Chelsea Conrad, director of creative engagement at Causeway, said the toolkit was created to be open ended, allowing people to host the kind of conversation they want to have, saying teachers and parents and 20-year-olds may have very different conversations.

After the meetings, groups are asked to submit feedback to Causeway, which is compiling the responses to share with Chattanooga 2.o leaders.

Conrad hopes all of these little conversations will spur a diverse pool of people to get involved in public education, something that now is lacking in Chattanooga.

"Without a doubt, education is one of the Chattanooga's toughest challenges," she said. "I hope to see more people empowered and inspired to be involved in finding solutions from these conversations."

Causeway also plans to launch a grant program on March 1 that will award 10 people $3,000 grants to act on an idea that they think will get more parents involved in public education.

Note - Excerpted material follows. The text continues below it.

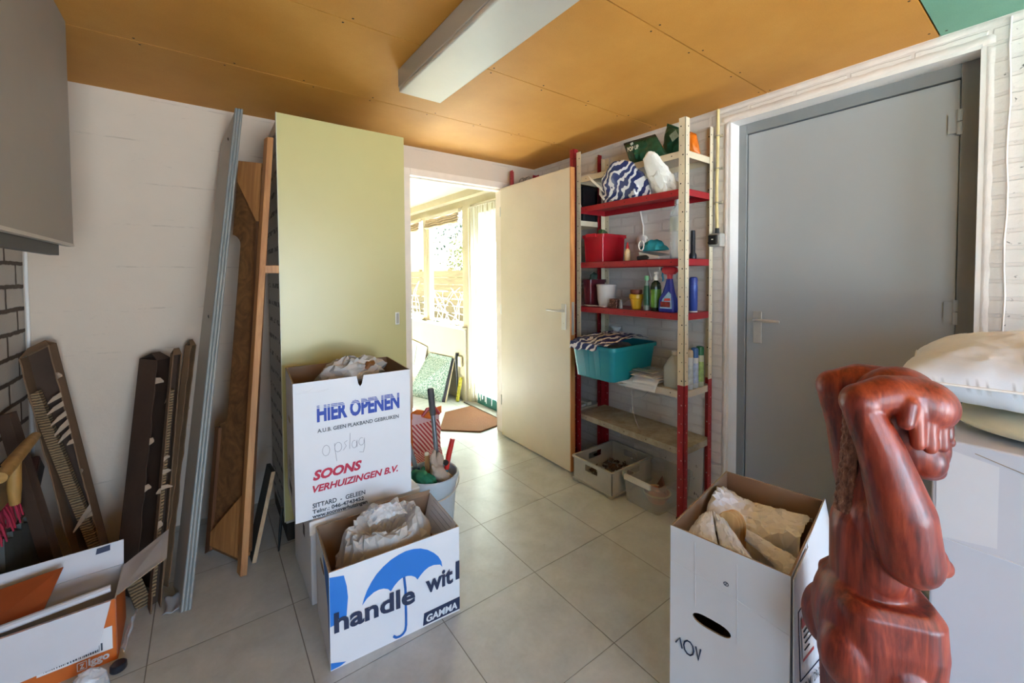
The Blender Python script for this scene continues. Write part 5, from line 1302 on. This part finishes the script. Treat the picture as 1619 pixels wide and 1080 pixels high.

Jared Bigham, director of Chattanooga 2.o, said these toolkits are exactly the type of community involvement Chattanooga 2.0 was hoping for in order to accomplish the goal set in the report of increasing the number of Hamilton County residents with training after high school from 35 to 75 percent.

If this happens, the report states 100,000 more local residents will have access to jobs paying more than $35,000 a year, and 8,000 adults will move out of poverty.

Bigham said having these conversations about education and the report across the city are important, because improving schools takes help from everyone.

"Causeway is a great example of an organization using their resources, talent and areas of expertise to get engaged and take action," he said.

Robinson said the group of people gathered in her living room asked to follow up on the conversation and wants to find ways to be involved in improving schools, regardless of whether their children attend them.

"In our group, every talking point led back to socio-economic issues, and why our system does not give every student the same opportunity," Robinson said. "I think everyone there left wanting to help act on these issues."